Please output exactly the lines of the material from the first through the line containing "PI = math.pi", and nothing more.
○ ○ ○
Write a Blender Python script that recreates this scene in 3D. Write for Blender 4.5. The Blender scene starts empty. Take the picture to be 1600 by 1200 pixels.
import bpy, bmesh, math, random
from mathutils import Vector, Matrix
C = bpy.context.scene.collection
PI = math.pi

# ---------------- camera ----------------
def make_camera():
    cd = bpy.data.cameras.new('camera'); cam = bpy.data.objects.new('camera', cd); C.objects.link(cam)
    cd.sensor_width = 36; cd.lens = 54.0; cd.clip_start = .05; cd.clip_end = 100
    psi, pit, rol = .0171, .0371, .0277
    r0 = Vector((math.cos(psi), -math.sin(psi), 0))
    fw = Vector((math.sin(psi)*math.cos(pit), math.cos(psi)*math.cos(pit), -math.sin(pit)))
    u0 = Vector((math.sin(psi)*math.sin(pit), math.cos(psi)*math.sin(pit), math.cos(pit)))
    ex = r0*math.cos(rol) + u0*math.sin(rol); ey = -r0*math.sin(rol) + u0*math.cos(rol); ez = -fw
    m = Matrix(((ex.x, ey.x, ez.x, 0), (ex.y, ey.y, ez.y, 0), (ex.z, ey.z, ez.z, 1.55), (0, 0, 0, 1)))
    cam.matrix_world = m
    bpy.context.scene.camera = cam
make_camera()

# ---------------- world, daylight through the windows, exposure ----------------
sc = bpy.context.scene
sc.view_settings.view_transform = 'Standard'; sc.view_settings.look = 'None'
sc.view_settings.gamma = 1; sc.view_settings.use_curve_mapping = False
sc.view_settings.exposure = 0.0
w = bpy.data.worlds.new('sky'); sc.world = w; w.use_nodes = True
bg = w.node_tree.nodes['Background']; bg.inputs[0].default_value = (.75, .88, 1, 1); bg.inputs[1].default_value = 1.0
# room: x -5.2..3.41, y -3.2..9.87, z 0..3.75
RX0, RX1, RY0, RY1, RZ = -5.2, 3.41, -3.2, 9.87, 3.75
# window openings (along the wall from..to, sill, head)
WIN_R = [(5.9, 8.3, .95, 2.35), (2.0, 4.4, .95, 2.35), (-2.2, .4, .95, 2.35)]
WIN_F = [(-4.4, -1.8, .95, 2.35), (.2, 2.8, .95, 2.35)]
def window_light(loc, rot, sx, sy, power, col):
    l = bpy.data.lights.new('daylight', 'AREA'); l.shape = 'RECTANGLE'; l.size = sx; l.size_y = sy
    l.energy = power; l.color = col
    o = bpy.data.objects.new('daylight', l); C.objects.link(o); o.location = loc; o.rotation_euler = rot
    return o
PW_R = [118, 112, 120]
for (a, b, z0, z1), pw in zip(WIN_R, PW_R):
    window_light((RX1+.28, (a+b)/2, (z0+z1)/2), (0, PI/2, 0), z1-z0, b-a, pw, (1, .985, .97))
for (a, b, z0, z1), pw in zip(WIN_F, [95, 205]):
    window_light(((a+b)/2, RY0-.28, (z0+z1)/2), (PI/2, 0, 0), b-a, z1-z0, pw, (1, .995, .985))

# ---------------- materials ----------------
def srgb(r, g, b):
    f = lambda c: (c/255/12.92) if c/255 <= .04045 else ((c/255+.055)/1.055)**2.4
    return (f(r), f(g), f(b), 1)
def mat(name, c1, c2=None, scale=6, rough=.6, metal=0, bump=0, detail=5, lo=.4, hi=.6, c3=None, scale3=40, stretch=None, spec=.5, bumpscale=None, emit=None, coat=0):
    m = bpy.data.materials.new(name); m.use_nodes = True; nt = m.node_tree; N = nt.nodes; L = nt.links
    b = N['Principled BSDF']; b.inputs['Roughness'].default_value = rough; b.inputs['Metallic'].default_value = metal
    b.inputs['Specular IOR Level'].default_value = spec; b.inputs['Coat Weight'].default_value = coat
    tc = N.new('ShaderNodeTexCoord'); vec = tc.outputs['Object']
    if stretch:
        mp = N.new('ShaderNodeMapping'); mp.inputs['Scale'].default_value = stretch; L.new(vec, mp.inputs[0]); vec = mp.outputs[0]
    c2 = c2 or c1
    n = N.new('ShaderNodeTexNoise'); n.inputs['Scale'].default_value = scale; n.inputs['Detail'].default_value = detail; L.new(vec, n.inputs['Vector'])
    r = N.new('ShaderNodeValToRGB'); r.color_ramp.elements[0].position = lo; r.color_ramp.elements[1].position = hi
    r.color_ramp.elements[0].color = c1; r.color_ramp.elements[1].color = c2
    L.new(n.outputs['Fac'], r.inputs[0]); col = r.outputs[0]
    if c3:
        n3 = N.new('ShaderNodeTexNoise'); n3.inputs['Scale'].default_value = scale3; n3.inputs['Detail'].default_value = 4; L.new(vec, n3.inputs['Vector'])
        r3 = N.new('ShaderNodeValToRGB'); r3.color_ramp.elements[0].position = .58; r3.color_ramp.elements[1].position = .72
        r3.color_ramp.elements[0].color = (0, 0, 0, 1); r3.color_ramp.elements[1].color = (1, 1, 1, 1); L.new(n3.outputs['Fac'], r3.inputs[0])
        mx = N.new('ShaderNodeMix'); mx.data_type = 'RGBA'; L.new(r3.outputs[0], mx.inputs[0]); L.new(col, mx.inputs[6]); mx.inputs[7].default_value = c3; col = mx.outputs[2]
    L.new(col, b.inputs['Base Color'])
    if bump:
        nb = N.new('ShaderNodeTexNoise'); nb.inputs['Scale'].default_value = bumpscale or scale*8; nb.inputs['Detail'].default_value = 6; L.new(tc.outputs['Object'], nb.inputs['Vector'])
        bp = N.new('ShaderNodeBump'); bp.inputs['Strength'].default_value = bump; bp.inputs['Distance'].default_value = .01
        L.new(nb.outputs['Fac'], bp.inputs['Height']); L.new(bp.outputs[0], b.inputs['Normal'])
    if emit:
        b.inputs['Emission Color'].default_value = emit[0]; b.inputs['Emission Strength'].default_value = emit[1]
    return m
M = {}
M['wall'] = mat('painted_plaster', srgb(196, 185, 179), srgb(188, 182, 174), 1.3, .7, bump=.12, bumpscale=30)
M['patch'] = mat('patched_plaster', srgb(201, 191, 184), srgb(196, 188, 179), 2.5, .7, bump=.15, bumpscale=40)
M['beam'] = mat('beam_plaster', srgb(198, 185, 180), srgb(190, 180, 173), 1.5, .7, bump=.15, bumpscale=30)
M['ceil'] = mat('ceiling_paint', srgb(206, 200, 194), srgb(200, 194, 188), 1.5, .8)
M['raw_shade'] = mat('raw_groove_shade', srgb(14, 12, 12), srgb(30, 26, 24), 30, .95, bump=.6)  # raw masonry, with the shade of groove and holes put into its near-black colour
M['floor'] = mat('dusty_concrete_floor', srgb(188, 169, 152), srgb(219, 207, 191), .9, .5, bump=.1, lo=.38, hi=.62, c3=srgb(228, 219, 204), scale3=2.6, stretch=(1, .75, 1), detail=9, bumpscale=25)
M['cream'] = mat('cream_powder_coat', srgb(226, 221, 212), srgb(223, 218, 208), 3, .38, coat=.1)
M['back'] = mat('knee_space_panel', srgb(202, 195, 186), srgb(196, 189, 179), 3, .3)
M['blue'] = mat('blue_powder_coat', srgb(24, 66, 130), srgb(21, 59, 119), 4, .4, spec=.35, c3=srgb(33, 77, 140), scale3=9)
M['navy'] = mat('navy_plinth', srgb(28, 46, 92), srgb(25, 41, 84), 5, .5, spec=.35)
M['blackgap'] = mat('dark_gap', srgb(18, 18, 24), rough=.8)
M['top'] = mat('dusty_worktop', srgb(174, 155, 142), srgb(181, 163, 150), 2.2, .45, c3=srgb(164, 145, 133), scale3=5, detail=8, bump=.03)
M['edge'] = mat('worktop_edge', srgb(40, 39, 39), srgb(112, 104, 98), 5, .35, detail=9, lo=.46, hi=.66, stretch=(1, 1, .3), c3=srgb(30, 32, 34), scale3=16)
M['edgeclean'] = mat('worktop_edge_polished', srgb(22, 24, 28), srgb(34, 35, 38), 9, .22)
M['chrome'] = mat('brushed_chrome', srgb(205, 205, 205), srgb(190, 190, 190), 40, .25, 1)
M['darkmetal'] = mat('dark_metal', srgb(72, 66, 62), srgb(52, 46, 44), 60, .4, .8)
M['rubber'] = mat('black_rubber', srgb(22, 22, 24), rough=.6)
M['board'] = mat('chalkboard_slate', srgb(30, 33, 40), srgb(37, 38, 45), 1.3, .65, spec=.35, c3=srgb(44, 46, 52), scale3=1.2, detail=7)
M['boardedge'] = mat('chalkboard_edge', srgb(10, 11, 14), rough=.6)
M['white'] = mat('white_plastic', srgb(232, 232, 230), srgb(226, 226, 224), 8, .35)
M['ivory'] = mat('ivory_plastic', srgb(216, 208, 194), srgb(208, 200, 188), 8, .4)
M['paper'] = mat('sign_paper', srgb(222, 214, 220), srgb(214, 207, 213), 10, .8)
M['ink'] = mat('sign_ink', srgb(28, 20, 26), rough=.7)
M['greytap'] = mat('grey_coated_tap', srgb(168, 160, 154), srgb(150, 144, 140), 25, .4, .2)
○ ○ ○
* [Answer for the task]:
Write a Blender Python script that recreates this scene in 3D. Write for Blender 4.5. The Blender scene starts empty. Take the picture to be 1600 by 1200 pixels.
import bpy, bmesh, math, random
from mathutils import Vector, Matrix
C = bpy.context.scene.collection
PI = math.pi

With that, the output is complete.